### Dataset content

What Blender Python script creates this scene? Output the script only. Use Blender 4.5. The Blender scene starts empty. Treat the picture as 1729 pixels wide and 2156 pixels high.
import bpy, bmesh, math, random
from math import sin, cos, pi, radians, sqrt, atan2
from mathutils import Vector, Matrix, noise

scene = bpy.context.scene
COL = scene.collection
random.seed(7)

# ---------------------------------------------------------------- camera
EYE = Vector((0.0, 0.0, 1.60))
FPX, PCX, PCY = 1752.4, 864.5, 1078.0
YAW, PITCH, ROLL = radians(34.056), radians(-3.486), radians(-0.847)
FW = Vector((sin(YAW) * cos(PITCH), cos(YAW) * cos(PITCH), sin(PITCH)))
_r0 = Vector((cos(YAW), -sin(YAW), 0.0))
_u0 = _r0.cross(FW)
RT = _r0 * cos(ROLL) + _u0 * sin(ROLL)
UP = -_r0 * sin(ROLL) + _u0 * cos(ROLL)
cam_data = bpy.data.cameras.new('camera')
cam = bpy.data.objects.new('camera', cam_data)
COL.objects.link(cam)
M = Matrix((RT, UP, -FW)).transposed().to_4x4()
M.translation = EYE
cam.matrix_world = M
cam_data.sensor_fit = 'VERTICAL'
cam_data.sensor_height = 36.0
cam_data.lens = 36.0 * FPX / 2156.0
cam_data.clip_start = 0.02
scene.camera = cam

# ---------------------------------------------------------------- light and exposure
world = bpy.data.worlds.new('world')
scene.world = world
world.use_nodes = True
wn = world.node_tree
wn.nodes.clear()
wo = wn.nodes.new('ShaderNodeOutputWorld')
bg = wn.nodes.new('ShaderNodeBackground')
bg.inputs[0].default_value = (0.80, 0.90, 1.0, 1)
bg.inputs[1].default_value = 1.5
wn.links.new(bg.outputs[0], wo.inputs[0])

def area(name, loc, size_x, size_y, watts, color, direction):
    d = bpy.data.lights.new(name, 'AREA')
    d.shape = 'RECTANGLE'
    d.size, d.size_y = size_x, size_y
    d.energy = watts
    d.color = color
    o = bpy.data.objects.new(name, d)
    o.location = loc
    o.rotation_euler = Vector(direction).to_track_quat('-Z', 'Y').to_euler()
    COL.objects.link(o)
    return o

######

__Directions for this task__
Repeat the lines above exactly.

__Complete output__
What Blender Python script creates this scene? Output the script only. Use Blender 4.5. The Blender scene starts empty. Treat the picture as 1729 pixels wide and 2156 pixels high.
import bpy, bmesh, math, random
from math import sin, cos, pi, radians, sqrt, atan2
from mathutils import Vector, Matrix, noise

scene = bpy.context.scene
COL = scene.collection
random.seed(7)

# ---------------------------------------------------------------- camera
EYE = Vector((0.0, 0.0, 1.60))
FPX, PCX, PCY = 1752.4, 864.5, 1078.0
YAW, PITCH, ROLL = radians(34.056), radians(-3.486), radians(-0.847)
FW = Vector((sin(YAW) * cos(PITCH), cos(YAW) * cos(PITCH), sin(PITCH)))
_r0 = Vector((cos(YAW), -sin(YAW), 0.0))
_u0 = _r0.cross(FW)
RT = _r0 * cos(ROLL) + _u0 * sin(ROLL)
UP = -_r0 * sin(ROLL) + _u0 * cos(ROLL)
cam_data = bpy.data.cameras.new('camera')
cam = bpy.data.objects.new('camera', cam_data)
COL.objects.link(cam)
M = Matrix((RT, UP, -FW)).transposed().to_4x4()
M.translation = EYE
cam.matrix_world = M
cam_data.sensor_fit = 'VERTICAL'
cam_data.sensor_height = 36.0
cam_data.lens = 36.0 * FPX / 2156.0
cam_data.clip_start = 0.02
scene.camera = cam

# ---------------------------------------------------------------- light and exposure
world = bpy.data.worlds.new('world')
scene.world = world
world.use_nodes = True
wn = world.node_tree
wn.nodes.clear()
wo = wn.nodes.new('ShaderNodeOutputWorld')
bg = wn.nodes.new('ShaderNodeBackground')
bg.inputs[0].default_value = (0.80, 0.90, 1.0, 1)
bg.inputs[1].default_value = 1.5
wn.links.new(bg.outputs[0], wo.inputs[0])

def area(name, loc, size_x, size_y, watts, color, direction):
    d = bpy.data.lights.new(name, 'AREA')
    d.shape = 'RECTANGLE'
    d.size, d.size_y = size_x, size_y
    d.energy = watts
    d.color = color
    o = bpy.data.objects.new(name, d)
    o.location = loc
    o.rotation_euler = Vector(direction).to_track_quat('-Z', 'Y').to_euler()
    COL.objects.link(o)
    return o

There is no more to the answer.